» Records provided
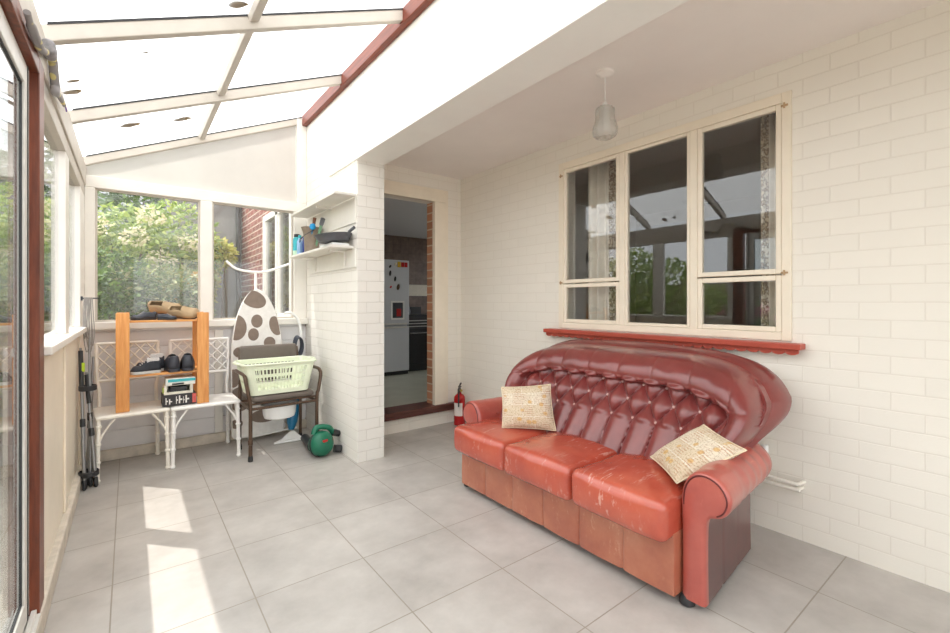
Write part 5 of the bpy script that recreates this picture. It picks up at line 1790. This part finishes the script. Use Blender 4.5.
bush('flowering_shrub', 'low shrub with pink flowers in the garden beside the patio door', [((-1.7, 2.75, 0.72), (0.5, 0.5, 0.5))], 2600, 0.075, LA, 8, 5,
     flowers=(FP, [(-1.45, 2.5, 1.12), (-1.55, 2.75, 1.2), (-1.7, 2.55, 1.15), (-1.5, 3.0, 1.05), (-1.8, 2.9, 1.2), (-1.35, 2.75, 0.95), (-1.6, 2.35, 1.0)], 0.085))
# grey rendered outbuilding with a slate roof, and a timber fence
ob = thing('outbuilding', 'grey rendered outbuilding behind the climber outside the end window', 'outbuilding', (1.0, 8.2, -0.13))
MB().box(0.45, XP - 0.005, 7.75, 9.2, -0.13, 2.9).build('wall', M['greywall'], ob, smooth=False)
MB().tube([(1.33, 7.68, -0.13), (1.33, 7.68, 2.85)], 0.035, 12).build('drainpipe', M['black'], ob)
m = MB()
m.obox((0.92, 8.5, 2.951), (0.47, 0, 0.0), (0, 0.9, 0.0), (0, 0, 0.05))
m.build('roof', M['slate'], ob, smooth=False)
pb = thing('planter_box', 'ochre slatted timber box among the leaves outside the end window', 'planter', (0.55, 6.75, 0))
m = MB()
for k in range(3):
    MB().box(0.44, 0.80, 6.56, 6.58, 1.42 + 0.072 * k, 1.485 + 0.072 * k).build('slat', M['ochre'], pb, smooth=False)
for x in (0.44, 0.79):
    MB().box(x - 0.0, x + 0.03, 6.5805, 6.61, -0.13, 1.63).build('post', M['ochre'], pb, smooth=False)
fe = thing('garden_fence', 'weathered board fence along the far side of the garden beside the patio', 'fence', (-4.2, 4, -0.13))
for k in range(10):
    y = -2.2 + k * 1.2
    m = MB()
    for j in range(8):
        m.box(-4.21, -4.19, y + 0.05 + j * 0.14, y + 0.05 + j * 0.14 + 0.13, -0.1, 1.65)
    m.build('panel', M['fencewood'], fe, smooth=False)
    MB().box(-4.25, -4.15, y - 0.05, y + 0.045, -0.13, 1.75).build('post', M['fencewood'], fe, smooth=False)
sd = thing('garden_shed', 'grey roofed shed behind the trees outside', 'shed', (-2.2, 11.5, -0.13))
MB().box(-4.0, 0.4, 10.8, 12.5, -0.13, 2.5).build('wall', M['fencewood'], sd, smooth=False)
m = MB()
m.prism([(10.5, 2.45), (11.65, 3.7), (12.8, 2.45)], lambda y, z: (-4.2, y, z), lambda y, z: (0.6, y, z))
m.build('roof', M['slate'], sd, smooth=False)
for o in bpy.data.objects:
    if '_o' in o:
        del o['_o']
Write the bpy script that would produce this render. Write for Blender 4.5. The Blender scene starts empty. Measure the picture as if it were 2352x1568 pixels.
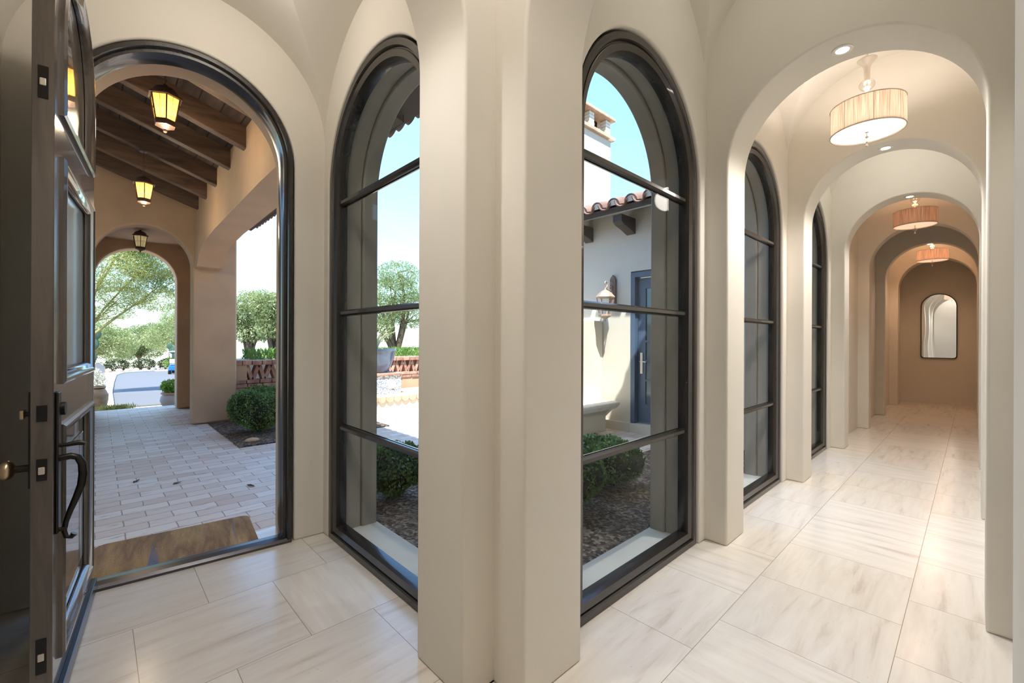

» Set problem
Copy each line that contains the word "picture".

» Task answer
Write part 5 of the bpy script that recreates this picture. It picks up at line 1790. This part finishes the script. Use Blender 4.5.
Write the bpy script that would produce this render. Write for Blender 4.5. The Blender scene starts empty. Measure the picture as if it were 2352x1568 pixels.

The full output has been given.